Wednesday, May 19, 2021

Squid - Bright Green Field Review



DISORIENTED AT THE THOUGHT OF MUNDANITY

And so, all eyes remain on Britain. The Art Punk renaissance injected into the veins of their youth has produced some incredible music, still outscaled by boundless potential. Squid, the oldest of the lot that includes Black Country, New Road, black midi, shame, Dry Cleaning, and more, took time to hone their craft and decide their fate. Lino - Squid's debut EP from 2017 - moves in stark contrast to their present material, shifting arduously with exacerbated weight and despondency. On Bright Green Field, matters are taken to the precipice. High-octane cries for help disguise themselves as Dance-Punk manifestos, straddling an equilibrium between LCD Soundsystem's grasping vehemence and Gang Of Four's primitive tumbling. Krautrock ('Narrator'), Post-Rock ('Boy Racers'), and ominous, Radiohead circa In Rainbows-inspired Art Rock ('2010,' 'Global Groove') flesh out an underbelly rife with poise, purpose, and panache.

Squid present themselves as musicians without restraint. Ideas spiral, indulging in excess while aggrandizing the minutiae. One minute, Ollie Judge's patented scream-shout (more on him later) presses headily against a Wall Of Sound meant to dull the senses through brazen bombast ('G.S.K., 'Narrator'). The next he's warped through alien signals ('Boy Racers') or removed entirely in somber, pensive breaths ('Flyover'). There's much-needed variety in the compositional work on Bright Green Field, a necessary evolution over the cursory nature of Post-Punk, and only possible due to decades of ambitious Rock theater. Though Squid do become redundant when relying on rhapsody, as epics like 'Narrator,' 'Peel St.,' and 'Pamphlets' all attest to that inevitable, anxious build towards oblivion. At a certain point maximalism sours subtlety, but damned if the result isn't always cathartic. 'Peel St.' was a pleasant surprise after the slew of stunning singles, with constant acceleration offset by imperative resets. At times, Judge feels as though he's about to pass out. Hell, I would.

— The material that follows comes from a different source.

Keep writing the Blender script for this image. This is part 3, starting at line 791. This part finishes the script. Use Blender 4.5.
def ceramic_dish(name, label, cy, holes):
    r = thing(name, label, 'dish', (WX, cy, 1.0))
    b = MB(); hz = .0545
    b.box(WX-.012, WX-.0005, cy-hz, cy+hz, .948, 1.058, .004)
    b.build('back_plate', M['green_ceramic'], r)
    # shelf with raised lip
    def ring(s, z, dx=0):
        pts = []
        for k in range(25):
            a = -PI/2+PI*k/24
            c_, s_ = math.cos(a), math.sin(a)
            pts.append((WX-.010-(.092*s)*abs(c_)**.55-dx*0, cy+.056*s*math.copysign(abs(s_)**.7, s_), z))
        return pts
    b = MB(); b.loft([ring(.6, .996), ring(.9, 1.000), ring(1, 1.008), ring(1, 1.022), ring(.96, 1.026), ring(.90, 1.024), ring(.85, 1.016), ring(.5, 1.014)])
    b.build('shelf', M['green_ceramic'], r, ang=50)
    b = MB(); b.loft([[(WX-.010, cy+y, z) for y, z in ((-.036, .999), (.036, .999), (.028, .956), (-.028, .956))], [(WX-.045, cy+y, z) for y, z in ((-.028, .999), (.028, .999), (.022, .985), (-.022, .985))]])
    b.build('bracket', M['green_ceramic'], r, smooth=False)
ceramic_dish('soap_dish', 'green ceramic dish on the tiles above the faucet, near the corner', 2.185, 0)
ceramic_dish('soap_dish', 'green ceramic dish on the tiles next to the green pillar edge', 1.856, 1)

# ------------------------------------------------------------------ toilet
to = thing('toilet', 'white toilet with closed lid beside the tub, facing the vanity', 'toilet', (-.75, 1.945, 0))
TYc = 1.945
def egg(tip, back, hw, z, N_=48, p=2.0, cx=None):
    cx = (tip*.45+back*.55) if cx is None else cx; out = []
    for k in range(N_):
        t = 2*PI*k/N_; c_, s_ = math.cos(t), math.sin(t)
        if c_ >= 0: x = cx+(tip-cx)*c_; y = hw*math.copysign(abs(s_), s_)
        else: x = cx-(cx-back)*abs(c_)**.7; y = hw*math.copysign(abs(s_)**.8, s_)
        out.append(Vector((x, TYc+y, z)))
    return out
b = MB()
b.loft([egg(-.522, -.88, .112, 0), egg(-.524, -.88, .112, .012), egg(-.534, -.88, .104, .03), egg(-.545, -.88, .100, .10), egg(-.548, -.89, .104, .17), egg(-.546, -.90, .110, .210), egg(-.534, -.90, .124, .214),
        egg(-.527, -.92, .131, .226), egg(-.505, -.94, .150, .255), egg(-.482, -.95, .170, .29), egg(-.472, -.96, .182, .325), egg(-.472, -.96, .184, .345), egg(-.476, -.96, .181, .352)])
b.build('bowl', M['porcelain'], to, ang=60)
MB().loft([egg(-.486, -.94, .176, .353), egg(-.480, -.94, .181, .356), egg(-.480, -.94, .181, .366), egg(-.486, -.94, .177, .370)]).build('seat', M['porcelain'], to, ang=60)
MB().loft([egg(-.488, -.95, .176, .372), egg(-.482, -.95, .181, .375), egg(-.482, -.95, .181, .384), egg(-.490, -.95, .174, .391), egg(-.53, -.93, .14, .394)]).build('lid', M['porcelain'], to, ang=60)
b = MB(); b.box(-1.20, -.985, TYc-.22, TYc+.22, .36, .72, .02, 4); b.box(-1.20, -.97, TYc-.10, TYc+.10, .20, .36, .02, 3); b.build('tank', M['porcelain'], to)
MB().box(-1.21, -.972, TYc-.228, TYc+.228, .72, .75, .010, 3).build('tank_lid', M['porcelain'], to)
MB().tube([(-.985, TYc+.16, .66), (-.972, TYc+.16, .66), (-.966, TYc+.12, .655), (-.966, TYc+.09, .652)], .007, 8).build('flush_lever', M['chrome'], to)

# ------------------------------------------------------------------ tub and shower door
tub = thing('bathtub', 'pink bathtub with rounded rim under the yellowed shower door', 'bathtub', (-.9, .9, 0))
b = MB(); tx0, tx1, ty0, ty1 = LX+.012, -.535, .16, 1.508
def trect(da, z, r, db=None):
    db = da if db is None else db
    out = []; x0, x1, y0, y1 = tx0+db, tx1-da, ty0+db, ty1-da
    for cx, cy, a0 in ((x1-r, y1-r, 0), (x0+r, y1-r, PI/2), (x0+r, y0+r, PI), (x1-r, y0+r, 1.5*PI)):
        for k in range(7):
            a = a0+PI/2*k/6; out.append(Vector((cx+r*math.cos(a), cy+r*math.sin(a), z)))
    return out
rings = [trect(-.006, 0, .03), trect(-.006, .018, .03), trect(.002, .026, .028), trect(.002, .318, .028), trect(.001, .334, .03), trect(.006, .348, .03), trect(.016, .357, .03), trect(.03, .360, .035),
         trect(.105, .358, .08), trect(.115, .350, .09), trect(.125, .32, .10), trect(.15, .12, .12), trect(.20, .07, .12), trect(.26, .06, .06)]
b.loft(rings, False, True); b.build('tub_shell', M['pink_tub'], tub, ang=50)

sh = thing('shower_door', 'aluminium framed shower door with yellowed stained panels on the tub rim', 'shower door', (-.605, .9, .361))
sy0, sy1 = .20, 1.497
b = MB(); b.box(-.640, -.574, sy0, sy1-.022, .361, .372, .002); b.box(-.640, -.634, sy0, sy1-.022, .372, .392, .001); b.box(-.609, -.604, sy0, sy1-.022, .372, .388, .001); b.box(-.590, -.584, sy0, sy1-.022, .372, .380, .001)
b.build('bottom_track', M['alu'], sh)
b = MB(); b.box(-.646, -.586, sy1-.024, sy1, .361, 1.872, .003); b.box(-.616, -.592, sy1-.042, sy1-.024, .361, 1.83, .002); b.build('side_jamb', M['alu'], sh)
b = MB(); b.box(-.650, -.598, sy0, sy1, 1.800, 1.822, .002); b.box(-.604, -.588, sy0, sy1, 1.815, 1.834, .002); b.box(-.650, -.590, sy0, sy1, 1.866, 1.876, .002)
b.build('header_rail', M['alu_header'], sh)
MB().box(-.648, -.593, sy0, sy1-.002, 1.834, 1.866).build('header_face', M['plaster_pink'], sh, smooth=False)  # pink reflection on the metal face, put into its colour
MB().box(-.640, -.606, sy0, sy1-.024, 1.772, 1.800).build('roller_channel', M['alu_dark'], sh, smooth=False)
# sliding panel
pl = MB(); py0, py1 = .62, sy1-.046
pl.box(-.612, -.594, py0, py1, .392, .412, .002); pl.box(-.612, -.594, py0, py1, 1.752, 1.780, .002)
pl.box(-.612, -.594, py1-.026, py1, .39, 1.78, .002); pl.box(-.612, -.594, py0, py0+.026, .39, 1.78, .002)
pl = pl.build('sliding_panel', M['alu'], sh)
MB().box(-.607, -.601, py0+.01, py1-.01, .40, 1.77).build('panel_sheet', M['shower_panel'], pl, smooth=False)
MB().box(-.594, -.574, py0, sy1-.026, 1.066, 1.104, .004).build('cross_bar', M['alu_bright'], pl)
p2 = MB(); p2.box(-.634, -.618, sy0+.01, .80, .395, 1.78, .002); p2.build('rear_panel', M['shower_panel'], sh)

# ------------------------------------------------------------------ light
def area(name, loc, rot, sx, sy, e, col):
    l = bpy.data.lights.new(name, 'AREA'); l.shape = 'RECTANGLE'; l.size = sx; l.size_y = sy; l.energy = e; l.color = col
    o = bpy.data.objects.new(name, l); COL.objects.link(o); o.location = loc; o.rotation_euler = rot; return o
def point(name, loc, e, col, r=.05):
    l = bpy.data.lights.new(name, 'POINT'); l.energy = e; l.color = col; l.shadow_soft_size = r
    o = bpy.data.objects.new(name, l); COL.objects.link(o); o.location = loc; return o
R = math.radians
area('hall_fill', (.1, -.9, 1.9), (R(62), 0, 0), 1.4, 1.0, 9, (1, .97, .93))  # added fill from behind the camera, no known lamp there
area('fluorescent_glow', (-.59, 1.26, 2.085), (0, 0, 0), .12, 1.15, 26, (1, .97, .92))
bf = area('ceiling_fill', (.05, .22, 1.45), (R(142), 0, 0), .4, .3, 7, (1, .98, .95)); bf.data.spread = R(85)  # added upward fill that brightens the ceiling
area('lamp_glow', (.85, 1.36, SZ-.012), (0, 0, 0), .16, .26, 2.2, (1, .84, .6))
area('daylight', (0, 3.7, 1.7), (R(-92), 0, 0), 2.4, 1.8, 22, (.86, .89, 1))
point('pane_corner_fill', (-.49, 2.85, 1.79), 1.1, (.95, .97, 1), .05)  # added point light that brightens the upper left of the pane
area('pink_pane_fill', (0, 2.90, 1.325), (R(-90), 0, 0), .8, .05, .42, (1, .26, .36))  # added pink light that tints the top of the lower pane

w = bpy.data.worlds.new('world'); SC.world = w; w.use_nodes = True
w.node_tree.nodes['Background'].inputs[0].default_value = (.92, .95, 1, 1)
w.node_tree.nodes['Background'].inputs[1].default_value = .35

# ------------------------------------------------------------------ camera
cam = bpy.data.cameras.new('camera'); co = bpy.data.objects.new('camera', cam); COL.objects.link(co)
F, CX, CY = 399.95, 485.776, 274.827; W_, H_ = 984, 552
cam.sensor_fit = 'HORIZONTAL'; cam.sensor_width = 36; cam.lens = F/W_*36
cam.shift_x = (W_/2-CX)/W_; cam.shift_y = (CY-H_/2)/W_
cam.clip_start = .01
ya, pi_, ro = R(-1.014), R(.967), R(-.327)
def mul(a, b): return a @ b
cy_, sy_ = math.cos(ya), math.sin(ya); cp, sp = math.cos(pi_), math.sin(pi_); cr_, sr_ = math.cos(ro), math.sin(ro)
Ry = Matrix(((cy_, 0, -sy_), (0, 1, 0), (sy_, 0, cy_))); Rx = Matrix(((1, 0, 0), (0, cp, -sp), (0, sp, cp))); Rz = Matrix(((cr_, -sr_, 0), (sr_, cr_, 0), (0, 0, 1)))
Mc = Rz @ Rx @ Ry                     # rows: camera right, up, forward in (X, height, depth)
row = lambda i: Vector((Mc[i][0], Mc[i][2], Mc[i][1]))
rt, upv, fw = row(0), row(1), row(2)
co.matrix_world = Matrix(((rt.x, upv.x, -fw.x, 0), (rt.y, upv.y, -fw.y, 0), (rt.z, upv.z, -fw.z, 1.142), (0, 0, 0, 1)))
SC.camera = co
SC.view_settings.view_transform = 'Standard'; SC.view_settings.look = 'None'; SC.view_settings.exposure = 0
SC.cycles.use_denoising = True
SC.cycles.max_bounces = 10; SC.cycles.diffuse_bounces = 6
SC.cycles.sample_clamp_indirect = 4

Speaking of the frontman, there's a lot to discuss here both good and bad. Much like Geordie Greep of black midi, Judge thrusts his idiosyncrasies to the forefront regardless of reception. His hooting and hollering leans to the point of absurdity, squelching with unbridled commitment and zest. Benefited greatly by his simultaneous drumming. You can't avoid him even if you want to. At times, his hysterics blend with the fervor ('Narrator's' cataclysmic coda), but elsewhere, like on the album's low-point 'Documentary Filmmaker,' he's left out to dry. It's here where his dubious lyrics shatter the consequence of tone. Though Squid do, occasionally, pass meaning through abstraction ('Global Groove'), more often than not the irrelevant and trivial dialogue clashes with Judge's supposed existentialism. I fail to see how lines like "the sweat dripped off my plastic sheets / Oh, the sweat dripped down onto my knees" requires maniacal, end-of-rope gushing. It doesn't, and the same can apply to much of Bright Green Field's largely inconsequential lyrics.

That being said, this is still a ravenous debut filled with grit, polish, and vigor. Whether appreciating the eccentricities, or losing oneself in the hotfoot grooves, Squid's inconceivable palate keeps listeners guessing with erratic fluctuation, heedless to any consultations on sanity.